Living Losses

Recently, I was attempting to ascribe words to an emotional pain that had resurfaced for me.  In many ways it was familiar. Its continual latency running in the background like a soft soundtrack to my experiences was something I’d grown accustomed to managing my life around.  I thought I was in a place of acceptance.  This thing was there.  It wasn’t going anywhere, and I needed to continue to keep moving forward.  For the most part, I’d resigned myself to only paying attention to it, when it was overly attentive to me.  When it, these feelings, these thoughts became intrusions, I’d learned to be kind to myself, and to stop and to deal with them until I could clear my heart enough to proceed.

But sometimes, like this time, my heart wouldn’t clear.  My eyes wouldn’t cry.  My thoughts wouldn’t categorize, nor would they make accommodations for what my lived experience purported. I was deeply grieving.  Not because life and breath had expired and memories were raging; but because time continued to march on.  I was riddled with an internal, unseen sadness not because someone was gone too soon; but because they were still present, and that presence was at war with hope. 

What do you do with an ambiguous grief? How do you manage grief that cycles itself through stages without ever concluding? What happens when you experience living losses and the pain just leaves you numb? The wound never heals completely. New experiences excite optimistic inspiration; but the dysfunction of others thrives in chaos which is diametrically opposed to peace.

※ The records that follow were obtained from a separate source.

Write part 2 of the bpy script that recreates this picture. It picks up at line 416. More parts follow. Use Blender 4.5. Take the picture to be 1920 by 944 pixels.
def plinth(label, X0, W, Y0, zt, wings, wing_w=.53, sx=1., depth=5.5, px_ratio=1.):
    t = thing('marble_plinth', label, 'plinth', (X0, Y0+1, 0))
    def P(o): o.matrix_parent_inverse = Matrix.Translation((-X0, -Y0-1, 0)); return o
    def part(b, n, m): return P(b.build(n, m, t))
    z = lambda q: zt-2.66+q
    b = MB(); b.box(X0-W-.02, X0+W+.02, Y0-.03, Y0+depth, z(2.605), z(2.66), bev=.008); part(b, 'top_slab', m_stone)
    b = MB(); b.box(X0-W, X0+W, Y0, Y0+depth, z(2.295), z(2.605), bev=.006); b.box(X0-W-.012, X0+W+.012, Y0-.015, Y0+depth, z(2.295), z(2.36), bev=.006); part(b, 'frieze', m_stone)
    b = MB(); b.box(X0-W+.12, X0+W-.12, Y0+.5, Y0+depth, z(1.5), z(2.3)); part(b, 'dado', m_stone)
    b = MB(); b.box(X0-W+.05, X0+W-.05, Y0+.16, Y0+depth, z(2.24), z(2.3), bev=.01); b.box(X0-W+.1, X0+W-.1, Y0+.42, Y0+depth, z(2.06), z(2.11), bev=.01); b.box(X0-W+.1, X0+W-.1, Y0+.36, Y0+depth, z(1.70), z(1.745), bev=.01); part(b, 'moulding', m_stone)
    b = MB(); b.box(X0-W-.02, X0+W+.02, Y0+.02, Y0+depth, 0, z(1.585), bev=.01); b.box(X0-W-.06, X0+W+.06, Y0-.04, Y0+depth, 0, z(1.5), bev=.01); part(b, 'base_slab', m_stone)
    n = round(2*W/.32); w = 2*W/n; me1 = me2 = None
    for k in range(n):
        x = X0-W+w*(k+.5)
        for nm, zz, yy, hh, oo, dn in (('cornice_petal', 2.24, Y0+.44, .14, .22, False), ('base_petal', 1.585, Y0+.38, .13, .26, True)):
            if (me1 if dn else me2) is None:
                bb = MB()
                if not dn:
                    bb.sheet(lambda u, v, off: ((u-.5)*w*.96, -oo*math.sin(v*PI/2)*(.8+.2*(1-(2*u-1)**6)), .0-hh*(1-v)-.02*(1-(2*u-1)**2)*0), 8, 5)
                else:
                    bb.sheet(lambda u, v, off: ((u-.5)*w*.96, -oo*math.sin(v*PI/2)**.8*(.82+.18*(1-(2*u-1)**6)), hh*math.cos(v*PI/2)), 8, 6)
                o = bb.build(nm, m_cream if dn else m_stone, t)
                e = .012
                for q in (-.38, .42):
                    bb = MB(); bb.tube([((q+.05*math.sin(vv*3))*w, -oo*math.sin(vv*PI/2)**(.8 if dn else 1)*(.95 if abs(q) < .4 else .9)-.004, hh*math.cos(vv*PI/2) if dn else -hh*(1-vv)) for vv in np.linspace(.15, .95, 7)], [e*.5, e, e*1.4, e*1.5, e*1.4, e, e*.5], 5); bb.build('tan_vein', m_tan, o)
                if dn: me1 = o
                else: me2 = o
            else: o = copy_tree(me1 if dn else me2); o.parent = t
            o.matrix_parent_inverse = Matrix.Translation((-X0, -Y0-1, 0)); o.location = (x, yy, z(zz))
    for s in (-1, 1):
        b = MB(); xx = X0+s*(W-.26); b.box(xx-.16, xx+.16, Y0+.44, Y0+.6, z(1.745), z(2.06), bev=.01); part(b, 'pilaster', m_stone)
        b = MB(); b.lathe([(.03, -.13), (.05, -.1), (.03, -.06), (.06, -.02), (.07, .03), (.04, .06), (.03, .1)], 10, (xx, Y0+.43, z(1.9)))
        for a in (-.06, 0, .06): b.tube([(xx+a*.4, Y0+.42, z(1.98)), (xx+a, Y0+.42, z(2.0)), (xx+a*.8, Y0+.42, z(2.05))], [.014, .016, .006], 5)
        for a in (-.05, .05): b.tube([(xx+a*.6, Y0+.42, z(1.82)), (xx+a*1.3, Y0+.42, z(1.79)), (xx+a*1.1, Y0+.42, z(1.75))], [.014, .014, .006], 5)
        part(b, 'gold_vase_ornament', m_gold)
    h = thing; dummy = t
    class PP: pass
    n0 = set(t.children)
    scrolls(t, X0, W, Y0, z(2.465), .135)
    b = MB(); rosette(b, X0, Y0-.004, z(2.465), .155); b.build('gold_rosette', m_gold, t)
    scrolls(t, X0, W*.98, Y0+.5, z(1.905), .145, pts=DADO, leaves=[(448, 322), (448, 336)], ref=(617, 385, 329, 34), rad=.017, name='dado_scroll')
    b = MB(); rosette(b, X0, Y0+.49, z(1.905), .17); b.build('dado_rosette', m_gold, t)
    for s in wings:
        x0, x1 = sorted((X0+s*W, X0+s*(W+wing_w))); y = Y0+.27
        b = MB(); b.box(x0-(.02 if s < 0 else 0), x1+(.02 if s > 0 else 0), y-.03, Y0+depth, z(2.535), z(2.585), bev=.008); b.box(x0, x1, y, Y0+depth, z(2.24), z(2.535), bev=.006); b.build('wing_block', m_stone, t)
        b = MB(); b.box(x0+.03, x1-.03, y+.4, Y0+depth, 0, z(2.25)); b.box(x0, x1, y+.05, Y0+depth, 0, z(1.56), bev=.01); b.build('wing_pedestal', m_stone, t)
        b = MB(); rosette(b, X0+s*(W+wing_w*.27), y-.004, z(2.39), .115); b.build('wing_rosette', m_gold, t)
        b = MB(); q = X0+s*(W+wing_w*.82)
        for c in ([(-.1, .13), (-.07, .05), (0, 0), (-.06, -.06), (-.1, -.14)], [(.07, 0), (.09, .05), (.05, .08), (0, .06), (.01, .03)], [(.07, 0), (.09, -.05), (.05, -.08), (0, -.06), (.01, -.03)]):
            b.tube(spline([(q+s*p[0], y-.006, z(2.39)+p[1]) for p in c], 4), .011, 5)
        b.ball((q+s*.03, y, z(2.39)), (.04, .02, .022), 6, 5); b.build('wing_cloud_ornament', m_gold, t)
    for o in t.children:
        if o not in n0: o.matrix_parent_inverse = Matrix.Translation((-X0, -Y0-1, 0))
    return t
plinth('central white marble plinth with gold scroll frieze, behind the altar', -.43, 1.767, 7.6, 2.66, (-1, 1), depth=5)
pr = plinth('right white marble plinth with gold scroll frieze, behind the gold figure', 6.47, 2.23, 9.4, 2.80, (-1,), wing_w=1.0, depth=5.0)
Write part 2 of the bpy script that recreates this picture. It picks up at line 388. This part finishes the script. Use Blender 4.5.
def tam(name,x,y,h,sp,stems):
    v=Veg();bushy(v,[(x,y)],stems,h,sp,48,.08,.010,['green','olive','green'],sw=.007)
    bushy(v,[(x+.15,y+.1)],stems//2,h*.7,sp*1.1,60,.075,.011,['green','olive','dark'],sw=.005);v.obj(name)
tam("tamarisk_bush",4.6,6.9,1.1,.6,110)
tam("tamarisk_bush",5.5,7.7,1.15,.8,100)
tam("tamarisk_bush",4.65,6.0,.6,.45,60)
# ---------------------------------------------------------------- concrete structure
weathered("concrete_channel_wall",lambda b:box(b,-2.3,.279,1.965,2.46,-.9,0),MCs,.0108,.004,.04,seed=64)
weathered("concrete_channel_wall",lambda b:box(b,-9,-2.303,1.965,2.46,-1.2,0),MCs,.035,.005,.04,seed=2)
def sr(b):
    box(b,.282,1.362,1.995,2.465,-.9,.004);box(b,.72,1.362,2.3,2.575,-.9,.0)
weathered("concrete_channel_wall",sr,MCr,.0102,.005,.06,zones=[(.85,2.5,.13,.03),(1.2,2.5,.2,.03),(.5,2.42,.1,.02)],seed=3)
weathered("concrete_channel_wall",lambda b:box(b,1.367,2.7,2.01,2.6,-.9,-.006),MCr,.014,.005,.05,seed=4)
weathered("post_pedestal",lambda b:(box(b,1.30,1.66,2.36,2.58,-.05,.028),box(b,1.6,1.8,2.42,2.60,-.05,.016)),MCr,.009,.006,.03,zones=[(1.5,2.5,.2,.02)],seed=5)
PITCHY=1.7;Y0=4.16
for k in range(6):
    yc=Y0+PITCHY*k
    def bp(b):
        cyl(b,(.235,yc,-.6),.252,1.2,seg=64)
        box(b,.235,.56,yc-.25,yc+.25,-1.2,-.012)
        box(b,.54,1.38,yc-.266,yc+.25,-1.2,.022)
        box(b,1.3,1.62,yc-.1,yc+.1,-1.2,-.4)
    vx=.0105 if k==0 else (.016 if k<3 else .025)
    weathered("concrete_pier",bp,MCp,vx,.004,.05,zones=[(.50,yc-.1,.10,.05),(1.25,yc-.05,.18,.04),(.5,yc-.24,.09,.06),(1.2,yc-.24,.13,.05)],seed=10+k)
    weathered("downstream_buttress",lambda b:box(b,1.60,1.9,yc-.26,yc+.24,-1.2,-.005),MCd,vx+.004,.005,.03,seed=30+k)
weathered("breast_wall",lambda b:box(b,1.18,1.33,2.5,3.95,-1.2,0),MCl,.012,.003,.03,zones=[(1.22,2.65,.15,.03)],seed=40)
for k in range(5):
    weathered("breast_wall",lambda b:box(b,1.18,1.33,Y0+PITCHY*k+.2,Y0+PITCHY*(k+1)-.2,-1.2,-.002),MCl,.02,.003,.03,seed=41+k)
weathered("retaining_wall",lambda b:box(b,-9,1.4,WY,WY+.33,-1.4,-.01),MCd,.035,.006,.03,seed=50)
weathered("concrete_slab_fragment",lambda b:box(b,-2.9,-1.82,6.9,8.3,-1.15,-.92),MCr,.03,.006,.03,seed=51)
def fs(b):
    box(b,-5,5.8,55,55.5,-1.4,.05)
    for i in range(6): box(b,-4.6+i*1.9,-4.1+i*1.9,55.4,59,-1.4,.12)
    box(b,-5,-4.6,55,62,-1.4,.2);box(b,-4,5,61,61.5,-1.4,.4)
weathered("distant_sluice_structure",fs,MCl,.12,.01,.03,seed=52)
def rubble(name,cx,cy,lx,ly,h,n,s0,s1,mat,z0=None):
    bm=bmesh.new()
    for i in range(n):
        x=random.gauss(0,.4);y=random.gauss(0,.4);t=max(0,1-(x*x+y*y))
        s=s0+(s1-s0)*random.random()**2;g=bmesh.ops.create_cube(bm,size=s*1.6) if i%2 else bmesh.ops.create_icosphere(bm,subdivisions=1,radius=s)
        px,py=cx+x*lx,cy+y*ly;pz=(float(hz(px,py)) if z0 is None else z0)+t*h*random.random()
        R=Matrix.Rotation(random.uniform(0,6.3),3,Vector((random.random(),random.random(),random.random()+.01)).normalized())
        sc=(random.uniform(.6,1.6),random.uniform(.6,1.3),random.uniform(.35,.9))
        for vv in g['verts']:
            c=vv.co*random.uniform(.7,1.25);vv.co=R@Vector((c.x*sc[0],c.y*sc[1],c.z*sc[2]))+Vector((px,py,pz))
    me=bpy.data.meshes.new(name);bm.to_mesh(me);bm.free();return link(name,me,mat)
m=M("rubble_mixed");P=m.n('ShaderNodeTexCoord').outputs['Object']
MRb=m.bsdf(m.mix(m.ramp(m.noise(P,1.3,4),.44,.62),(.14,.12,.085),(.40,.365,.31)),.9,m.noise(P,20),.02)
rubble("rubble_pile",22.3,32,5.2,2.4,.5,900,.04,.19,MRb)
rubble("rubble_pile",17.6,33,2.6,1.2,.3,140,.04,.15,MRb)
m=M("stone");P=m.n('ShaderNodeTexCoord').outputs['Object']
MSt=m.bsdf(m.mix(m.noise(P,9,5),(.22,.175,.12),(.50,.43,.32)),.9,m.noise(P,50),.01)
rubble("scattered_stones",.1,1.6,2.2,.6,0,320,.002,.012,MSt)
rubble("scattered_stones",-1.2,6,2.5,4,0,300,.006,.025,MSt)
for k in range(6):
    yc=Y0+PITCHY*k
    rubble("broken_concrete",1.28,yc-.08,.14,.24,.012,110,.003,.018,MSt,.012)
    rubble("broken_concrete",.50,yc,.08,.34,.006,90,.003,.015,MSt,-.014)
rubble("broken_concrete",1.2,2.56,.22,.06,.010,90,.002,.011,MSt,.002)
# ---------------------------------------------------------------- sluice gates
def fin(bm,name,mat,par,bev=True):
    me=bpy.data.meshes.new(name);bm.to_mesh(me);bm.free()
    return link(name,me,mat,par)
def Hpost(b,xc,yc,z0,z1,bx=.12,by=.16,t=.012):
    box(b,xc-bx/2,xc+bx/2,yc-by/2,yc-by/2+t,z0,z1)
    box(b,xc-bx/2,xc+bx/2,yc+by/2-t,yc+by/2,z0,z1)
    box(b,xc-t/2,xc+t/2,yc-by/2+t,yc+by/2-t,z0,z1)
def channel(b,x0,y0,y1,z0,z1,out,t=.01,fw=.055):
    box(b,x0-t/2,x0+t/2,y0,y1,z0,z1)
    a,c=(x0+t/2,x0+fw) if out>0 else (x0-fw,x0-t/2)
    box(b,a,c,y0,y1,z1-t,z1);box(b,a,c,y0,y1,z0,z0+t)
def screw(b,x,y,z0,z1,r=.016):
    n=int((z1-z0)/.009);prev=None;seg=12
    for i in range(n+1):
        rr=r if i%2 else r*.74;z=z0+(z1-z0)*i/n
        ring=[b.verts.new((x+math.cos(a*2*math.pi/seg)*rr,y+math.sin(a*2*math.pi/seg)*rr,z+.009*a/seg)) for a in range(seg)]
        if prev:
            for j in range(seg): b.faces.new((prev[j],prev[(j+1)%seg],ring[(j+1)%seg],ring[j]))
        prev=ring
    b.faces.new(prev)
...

This space requires that I question the questions that I’ve asked all my life until I’ve become dizzy with sequential revolutions around anger, denial, bargaining, depression and acceptance over and over again.  Because the tears won’t fall. The release I need refuses to come. Perpetual loss reminds me of time unredeemable.  Yet, my capacity to love won’t turn off and I pour until the well is dry rescuing, advocating, making safe places, giving eternal optimism to receptacles without regard for reciprocation. 

No more! No more, I’ve silently screamed every time I’ve trusted that this time is going to be different but sameness prevailed. No more, I’ve promised myself in the moment when I supported through emergent dereliction only to have love unrequited instead.  This is the last time, I’ve determined, when after all of the proving I was still not the choice. Sadly, I ponder, will this ever change, while I keep showing up.

If you’ve ever loved an addict, you know exactly how I feel. 

If you’ve ever loved, really loved, someone struggling with mental illness, you can identify.

If you’ve ever cared for someone with Alzheimer’s or dementia, you feel the sting of living losses. 

To anyone dealing with the grief of living losses, I understand. Some days are wonderful and others are not.  The cycle of change is consistent and predictably unpredictable.  Be kind to yourself as you navigate through this difficult time and lean on those who will hold your hand through the unspoken messages hidden in your eyes. Confide in those who can hear the despair in your trite expressions. Be intentional about lavishing yourself with the care and warmth that you so desperately need and deserve because you matter.  You count.  You are worthy of love.